Видел ли Булгаков когда-нибудь Сталина? Да, конечно. На бесчисленных фотографиях — со знаменитой трубкой, в кинохронике, в затененной ложе театра, поскольку в театре Сталин бывал... По крайней мере однажды — на трибуне, во время демонстрации. Запись Е. С. 7 ноября 1935 года: «Проводила М.А. утром на демонстрацию. Потом рассказывал — видел Сталина на трибуне, в серой шинели, в фуражке». Впрочем, демонстранты проходили быстро, не останавливаясь и не слишком близко к трибуне, так что только и можно было заметить шинель, фуражку да еще поднятую в приветствии руку.
И Сталин мог бы Булгакова видеть — если бы Булгаков выходил кланяться после спектакля. Но Булгаков, насколько мне известно, выходил в крайне исключительных случаях. А с лета 1934 года, когда Сталин не ответил на его письмо — письмо человека чести, адресованное человеку чести, — Булгаков уже догадывается, что встречи не будет...

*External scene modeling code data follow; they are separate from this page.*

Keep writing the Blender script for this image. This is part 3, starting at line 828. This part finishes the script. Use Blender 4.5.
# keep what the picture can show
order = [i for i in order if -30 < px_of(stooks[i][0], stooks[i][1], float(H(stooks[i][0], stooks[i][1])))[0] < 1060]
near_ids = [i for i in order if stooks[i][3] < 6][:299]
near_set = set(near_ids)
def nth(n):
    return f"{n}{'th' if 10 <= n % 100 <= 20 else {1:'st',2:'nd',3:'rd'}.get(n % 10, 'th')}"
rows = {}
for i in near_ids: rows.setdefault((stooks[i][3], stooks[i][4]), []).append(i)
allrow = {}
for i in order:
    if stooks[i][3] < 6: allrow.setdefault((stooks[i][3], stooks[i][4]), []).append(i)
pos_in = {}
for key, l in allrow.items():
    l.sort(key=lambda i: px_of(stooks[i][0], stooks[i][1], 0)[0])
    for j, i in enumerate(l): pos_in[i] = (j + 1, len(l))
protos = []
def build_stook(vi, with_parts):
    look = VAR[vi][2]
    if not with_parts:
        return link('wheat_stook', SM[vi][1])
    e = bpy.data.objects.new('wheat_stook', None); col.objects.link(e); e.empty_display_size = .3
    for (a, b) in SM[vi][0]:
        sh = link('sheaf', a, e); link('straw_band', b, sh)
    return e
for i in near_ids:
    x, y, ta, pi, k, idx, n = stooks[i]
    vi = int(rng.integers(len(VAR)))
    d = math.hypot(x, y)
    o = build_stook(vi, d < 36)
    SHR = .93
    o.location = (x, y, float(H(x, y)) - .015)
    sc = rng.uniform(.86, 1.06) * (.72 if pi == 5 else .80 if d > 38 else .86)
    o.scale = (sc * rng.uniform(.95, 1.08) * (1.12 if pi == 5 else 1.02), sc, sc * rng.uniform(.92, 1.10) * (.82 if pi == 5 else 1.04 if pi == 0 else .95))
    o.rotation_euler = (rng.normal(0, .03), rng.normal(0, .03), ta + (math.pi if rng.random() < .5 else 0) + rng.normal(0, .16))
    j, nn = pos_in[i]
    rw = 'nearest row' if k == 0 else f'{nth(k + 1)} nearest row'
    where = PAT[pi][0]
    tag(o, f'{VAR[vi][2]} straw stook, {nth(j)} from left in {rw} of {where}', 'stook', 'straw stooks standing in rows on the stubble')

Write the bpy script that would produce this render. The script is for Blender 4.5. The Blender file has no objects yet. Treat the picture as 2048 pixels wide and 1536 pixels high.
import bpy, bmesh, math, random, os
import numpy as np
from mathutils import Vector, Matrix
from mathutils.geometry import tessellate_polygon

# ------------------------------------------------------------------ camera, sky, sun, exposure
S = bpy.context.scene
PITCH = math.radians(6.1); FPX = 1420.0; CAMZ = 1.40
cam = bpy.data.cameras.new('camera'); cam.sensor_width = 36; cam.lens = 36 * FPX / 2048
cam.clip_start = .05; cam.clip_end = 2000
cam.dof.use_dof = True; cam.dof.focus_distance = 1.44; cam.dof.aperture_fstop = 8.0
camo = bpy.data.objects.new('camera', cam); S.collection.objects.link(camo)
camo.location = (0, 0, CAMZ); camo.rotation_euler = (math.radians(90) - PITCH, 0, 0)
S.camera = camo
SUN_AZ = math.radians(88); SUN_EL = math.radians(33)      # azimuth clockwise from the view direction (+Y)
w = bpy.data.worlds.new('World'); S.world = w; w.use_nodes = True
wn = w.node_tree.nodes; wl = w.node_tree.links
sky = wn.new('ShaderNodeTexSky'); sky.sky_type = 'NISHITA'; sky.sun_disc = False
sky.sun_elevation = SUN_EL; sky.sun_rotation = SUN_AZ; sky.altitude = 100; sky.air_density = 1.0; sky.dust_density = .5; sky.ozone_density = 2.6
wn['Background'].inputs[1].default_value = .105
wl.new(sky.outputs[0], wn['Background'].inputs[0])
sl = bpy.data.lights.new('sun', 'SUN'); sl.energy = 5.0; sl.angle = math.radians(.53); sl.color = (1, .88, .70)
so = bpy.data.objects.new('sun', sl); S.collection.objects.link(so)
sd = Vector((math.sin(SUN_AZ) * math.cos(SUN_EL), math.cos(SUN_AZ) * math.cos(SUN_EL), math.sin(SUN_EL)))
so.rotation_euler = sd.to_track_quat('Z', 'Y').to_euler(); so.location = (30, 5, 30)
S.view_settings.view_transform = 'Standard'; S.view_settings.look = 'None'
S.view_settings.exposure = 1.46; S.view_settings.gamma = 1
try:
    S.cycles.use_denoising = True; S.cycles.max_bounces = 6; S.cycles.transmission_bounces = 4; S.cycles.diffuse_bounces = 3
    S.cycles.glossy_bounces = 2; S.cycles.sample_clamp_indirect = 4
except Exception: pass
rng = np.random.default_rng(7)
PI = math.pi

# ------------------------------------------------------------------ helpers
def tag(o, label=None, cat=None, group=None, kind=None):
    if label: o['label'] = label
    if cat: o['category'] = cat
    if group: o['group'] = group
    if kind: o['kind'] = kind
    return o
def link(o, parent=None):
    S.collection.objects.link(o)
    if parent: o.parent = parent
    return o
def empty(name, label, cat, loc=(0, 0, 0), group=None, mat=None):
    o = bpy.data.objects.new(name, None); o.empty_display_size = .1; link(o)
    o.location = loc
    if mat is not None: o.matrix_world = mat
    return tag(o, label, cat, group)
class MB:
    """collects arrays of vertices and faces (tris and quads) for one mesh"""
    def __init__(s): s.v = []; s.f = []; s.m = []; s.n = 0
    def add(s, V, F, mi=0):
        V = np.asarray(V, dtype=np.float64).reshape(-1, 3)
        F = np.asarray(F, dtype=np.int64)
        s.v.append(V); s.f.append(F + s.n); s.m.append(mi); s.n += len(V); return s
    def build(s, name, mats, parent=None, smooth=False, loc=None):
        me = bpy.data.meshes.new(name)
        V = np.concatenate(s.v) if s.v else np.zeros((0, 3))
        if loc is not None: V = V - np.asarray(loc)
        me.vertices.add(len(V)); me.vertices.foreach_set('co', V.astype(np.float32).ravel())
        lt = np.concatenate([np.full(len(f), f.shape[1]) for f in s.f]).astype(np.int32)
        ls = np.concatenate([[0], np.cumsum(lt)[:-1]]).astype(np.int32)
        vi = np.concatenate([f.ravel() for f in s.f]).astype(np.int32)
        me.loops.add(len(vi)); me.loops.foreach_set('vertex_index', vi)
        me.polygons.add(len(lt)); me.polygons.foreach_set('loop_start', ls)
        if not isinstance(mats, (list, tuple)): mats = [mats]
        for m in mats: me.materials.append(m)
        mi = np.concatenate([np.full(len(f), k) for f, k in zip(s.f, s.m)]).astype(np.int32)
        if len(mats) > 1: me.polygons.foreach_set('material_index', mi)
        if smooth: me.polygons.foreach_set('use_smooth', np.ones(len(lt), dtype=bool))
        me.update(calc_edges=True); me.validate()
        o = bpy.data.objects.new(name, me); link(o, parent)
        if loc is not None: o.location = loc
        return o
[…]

Вот в это время — осенью 1934 года — в «романе о дьяволе», будущем романе «Мастер и Маргарита», и складывается наконец узловая сцена романа — встреча Понтия Пилата и Иешуа Га-Ноцри. Глава, в редакции 1934 года называвшаяся так: «Золотое копье».
Сама сцена задумана давно. Она изначально задумана. Но как же не давалась она писателю... Сколько уничтоженных листов в ранних тетрадях романа... Как слабы уцелевшие страницы первой редакции... Во второй редакции вообще нет этих глав — автор их пропускает, оставляет «на потом». И только сейчас, на фоне несостоявшегося свидания с вождем — не замещением ли несостоявшегося свидания с вождем? — вдруг натягивается внутренняя пружина диалога персонажей.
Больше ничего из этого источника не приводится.